Tuesday, August 17, 2010

Two Months Later

I hadn't realized how much I had missed it.

Last Sunday (8/15) I had an opportunity to play piano for my church.

The last time I had played piano was on Memorial weekend. My "sabbatical" had lasted a little over two months. I didn't have an end date for my sabbatical, and technically, I am still in it. But I wanted to play.

No, I ached to play.

I still do.

After a few key conversations with some close friends of mine, I found that I may have been too hasty in my decision to leave. I was lying to myself, to others, and to God. I was holding back on a part of my heart that ached to express my love for my God. In the two short months that I had quit playing piano, my foolish rebellion in refusing to reveal my truest heart was affecting me in ways that I had not realized. I was easily angered, easily confused, easily distracted, easily saddened.

Freedom to express oneself has its merits. And I realize that expressing love is necessary.

I had been so afraid of expressing love. I am afraid if I offer my heart--even to God--that it would be rejected.

There is no fear in love. But perfect love drives out fear, because fear has to do with punishment. The one who fears is not made perfect in love.
--John, 1 John 4:18

As I have probably mentioned many times before on this blog, I have an unusually high filter. I hold back on so much. And I stopped the one way I freely express myself.

Why would I think that quitting would be a good idea?

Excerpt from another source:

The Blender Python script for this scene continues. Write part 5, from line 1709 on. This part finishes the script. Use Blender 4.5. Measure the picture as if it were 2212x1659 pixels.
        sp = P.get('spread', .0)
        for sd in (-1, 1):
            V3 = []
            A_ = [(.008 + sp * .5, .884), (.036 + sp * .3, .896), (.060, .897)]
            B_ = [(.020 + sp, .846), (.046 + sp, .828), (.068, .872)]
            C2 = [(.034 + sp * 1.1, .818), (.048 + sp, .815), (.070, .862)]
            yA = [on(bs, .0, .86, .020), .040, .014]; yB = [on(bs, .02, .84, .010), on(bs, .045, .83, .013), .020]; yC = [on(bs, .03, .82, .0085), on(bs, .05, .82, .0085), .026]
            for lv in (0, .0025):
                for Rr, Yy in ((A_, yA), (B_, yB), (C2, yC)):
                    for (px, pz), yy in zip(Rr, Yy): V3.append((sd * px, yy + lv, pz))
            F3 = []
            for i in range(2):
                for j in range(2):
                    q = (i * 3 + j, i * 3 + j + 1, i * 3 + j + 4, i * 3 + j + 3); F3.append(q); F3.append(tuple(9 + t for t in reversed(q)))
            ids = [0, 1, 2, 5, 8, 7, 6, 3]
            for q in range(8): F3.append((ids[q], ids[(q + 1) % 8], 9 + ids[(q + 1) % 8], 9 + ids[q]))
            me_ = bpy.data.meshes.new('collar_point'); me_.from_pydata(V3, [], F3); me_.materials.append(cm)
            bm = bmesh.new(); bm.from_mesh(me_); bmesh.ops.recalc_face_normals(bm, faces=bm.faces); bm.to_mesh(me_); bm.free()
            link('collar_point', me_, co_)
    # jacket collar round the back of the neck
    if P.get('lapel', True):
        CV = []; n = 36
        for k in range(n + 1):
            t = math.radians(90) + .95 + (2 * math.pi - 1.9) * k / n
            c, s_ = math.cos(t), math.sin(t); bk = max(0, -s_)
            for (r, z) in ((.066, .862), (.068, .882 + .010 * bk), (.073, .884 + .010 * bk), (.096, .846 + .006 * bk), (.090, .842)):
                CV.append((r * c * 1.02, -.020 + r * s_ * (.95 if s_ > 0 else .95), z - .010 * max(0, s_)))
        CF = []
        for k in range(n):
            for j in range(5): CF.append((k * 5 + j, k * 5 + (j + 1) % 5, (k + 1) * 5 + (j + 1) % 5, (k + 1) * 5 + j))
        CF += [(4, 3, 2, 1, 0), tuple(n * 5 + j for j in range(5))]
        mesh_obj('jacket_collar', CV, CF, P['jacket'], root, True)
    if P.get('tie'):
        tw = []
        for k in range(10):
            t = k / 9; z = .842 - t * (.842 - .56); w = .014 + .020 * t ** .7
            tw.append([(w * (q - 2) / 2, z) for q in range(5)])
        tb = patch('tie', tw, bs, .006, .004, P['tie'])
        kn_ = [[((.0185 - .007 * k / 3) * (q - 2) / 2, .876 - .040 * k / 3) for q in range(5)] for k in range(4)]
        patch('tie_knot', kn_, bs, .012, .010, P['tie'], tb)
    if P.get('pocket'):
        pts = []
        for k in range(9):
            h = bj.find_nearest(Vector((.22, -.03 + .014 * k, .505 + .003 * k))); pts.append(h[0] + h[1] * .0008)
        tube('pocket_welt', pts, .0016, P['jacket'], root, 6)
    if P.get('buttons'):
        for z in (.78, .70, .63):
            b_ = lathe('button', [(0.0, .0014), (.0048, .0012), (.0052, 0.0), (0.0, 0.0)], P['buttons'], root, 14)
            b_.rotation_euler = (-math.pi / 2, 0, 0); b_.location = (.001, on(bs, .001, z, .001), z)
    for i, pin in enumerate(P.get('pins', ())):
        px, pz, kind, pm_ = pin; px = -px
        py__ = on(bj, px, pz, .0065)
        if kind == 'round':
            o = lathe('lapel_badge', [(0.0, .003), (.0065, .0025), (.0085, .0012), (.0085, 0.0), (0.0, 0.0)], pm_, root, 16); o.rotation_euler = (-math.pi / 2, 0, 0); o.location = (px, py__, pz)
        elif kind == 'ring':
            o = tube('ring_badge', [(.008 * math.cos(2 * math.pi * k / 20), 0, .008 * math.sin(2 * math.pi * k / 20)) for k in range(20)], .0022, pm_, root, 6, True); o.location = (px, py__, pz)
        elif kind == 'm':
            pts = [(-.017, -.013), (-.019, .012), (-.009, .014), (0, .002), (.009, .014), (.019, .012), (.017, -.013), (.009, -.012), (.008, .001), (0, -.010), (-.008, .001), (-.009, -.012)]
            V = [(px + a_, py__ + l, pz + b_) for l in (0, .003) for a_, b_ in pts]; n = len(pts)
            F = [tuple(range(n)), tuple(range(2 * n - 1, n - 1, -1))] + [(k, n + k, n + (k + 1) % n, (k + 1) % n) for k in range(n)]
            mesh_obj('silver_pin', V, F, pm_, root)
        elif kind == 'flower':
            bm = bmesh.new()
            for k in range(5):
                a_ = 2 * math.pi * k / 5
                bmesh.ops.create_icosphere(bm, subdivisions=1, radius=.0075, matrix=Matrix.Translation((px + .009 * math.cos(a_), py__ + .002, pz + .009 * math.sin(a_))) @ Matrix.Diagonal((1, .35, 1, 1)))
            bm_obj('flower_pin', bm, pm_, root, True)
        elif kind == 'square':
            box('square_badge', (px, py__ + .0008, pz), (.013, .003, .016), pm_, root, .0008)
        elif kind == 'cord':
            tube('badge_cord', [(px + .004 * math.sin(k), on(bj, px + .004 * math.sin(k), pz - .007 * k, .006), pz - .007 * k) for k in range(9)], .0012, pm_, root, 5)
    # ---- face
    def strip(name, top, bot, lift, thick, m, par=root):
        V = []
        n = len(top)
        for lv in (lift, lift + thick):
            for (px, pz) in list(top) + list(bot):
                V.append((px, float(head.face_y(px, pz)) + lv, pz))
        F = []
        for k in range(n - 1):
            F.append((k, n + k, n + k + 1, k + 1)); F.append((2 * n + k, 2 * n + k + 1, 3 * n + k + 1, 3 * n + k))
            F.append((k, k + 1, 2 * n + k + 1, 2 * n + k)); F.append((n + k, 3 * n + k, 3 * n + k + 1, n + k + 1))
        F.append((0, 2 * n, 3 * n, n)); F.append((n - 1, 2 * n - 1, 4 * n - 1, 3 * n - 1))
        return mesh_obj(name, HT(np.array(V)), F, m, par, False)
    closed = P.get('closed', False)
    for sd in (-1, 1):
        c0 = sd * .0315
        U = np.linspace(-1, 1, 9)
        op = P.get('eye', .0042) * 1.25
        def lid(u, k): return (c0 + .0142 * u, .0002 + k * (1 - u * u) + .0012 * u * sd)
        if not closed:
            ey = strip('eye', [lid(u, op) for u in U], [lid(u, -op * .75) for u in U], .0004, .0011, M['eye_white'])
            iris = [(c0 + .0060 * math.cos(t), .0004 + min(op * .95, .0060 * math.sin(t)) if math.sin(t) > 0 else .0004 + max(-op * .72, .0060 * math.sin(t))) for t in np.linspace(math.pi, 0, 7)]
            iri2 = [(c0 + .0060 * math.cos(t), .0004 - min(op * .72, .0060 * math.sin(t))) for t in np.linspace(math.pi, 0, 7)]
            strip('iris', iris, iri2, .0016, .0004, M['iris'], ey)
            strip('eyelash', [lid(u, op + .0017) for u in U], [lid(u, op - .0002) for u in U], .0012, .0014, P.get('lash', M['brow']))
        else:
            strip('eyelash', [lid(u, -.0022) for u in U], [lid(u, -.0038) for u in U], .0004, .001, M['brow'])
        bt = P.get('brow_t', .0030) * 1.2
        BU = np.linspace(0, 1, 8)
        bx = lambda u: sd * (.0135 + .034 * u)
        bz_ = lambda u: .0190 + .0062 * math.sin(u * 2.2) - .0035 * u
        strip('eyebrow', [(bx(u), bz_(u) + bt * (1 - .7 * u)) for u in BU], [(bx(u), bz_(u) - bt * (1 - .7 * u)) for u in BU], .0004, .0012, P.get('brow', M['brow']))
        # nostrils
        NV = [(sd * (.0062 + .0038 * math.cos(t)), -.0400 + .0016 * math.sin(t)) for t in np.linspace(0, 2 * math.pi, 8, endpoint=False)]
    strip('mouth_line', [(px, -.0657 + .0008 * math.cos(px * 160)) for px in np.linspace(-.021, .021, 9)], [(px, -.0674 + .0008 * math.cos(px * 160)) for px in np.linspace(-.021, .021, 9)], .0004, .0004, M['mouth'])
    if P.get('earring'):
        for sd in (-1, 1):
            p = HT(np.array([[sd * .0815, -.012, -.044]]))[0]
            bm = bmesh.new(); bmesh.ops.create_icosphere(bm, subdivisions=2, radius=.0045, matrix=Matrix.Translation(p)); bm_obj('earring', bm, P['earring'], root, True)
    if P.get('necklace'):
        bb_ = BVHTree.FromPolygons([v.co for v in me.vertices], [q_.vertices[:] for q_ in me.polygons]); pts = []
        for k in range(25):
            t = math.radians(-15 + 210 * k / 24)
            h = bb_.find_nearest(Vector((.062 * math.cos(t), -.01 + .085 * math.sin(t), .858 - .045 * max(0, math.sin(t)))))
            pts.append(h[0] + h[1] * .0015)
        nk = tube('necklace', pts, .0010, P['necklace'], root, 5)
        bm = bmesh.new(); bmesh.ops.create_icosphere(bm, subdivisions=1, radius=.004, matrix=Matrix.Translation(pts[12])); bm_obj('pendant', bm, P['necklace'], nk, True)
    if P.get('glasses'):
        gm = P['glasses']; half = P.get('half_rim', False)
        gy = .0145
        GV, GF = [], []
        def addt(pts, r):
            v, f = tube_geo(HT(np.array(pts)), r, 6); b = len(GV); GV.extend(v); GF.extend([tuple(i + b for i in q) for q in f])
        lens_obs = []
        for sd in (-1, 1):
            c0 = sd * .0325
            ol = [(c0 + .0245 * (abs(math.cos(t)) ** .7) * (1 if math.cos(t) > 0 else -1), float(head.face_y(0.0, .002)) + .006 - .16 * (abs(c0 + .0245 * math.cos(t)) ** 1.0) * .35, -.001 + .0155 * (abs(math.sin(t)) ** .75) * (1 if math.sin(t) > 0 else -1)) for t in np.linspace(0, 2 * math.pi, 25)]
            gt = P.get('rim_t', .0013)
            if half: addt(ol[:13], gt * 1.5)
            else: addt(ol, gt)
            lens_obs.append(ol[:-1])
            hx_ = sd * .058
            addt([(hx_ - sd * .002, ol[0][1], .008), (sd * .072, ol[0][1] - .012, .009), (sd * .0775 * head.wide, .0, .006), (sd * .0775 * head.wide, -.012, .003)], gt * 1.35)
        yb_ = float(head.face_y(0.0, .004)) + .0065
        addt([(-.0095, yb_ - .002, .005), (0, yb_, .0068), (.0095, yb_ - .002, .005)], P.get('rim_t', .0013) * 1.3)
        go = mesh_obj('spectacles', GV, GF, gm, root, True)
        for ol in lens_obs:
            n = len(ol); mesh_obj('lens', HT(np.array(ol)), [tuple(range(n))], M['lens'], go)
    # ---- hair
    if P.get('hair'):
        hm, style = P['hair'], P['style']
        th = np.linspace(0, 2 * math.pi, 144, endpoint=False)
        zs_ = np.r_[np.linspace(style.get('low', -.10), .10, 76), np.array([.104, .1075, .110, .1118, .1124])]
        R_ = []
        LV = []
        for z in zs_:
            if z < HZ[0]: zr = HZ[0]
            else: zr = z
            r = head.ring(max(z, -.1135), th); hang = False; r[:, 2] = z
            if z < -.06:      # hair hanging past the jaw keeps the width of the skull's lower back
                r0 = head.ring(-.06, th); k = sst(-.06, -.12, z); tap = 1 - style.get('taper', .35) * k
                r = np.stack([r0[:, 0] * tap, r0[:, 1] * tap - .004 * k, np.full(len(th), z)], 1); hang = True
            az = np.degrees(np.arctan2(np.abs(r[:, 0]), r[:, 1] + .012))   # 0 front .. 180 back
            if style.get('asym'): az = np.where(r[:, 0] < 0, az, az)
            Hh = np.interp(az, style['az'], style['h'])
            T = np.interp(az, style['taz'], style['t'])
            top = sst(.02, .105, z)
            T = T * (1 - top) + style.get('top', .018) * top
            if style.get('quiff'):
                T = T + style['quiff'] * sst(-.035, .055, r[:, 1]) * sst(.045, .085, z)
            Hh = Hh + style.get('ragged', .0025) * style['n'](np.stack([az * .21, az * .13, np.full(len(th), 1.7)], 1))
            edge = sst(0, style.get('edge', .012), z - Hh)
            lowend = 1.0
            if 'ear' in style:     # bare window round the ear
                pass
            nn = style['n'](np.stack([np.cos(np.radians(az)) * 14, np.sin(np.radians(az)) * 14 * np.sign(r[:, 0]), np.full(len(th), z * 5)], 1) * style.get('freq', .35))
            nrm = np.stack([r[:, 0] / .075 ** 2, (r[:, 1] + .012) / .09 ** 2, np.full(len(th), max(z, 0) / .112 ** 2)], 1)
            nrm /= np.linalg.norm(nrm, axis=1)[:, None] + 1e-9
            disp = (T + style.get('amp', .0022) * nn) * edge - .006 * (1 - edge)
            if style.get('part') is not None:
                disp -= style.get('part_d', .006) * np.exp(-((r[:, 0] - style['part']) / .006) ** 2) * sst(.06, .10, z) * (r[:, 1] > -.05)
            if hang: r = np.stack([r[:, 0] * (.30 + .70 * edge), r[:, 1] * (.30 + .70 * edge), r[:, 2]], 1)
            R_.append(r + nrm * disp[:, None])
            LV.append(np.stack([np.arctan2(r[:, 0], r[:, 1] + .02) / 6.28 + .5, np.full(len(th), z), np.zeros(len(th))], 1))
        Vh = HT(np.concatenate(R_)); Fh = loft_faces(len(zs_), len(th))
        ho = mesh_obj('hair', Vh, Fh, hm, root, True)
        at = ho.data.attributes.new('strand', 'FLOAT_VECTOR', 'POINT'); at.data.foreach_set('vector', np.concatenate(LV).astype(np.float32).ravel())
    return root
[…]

Despite my stupidity, I was glad to have the opportunity to play.

I still am.

So I played last Sunday. With all of my heart. And it was wonderful. It was healing. It was nothing more than a small offering of my truest heart to my God to let him know how much I love Him.

And I hope it was enough.

Monday, August 16, 2010

Rearrangement

In a slight manic episode, I rearranged my apartment.

The last time I had rearranged my apartment, I threw out my back in my foolish attempt to move my furniture on my own.

Ok, I'll admit, some things didn't change. I still moved the furniture on my own, but at least I didn't throw out my back. (But if you ask the worship team, I was very sore on Sunday morning. Blarg.)

I don't know why, but this particular change had opened my heart. I moved the couches around, made the TV less of the focus of the room, and moved my music out from the boxes and placed them on what was once my entertainment center. (Yes, I kept the TV--it's just on a less prominent place in the living room. And yes, I still am looking for a piano). I collected all my books from the numerous random piles throughout my apartment and placed them on the bookshelf where they belonged. And all that I have written is within reach.

It was freedom. And for the first time in a long time since I moved out on my own, it felt like it was my home and not just a place where I slept.

My life was no longer hidden in corners of my apartment; it was out in the open.

If my home is a metaphor of my heart, I feel like this sudden, and albeit manic, rearrangement of my apartment may be a step in the right direction in revealing who I really am.